New Annual Report reveals yet another native forest logging loss for Forestry Corporation

 

Native forest logging in NSW has made yet another operating loss for taxpayers in the past financial year.

The latest loss is revealed in the Forestry Corporation Annual Report for 2015-16, just released http://www.forestrycorporation.com.au/__data/assets/pdf_file/0008/686348/2015-16-annual-report.pdf

“This is at least the seventh year in a row that the state owned logging agency has lost money on native forest logging,” according to south east forest campaigner Harriett Swift who is convener of the Chipstop campaign and Deputy Convener of the South East Regional Conservation Alliance (SERCA).

“The operating loss of $0.7m in the past year does not include direct taxpayer grants of almost $16 million via the Treasury for a number of functions, known as the Community Service Obligation,” Ms Swift said

“These functions include such things as roads, fire management, “education” and “government relations,” which most people would view as normal commercial expenditure in an industry such as logging,” she said.

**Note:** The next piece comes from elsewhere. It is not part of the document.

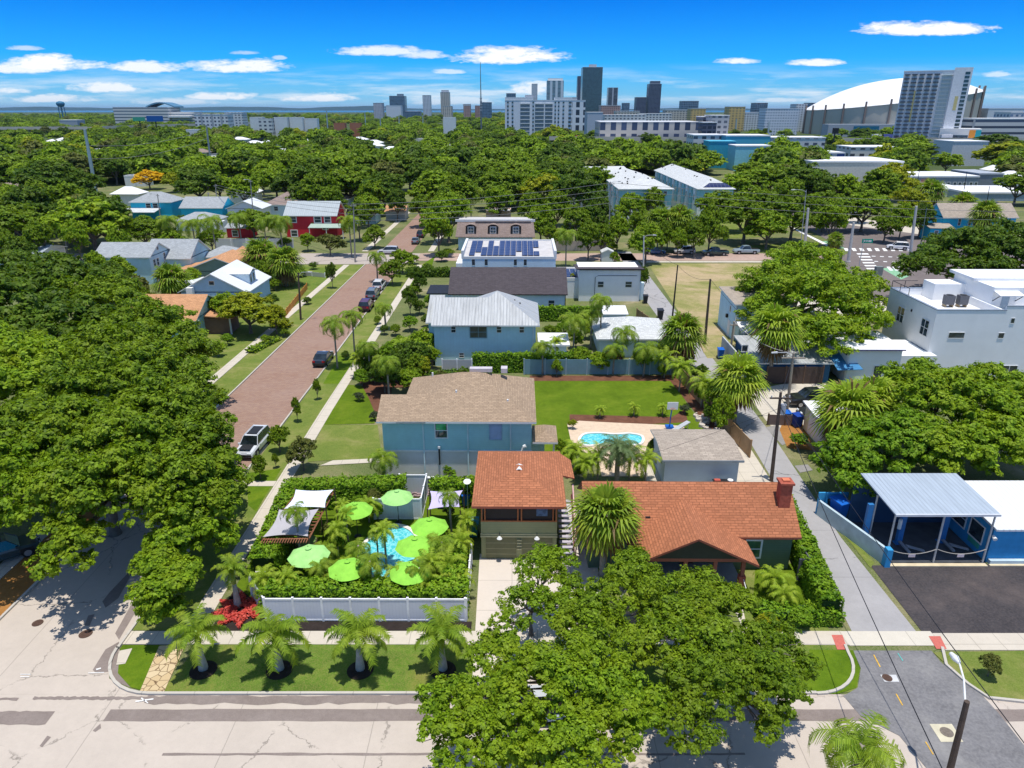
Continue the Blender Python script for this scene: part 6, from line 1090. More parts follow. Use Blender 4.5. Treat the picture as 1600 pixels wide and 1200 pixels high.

Ms Swift said that the Forestry Corporation Annual Report also makes a revealing statement about the creation of the Murrah Flora Reserve earlier this year from the former Tanja, Mumbulla, Murrah and (part of) Bermagui State Forests.

The Forestry Corporation acknowledges that excluding logging from the new reserve will bring "environmental benefits."

“That may be blindingly obvious to most of us, but not something the Forestry Corporation admits every day,” Ms Swift said.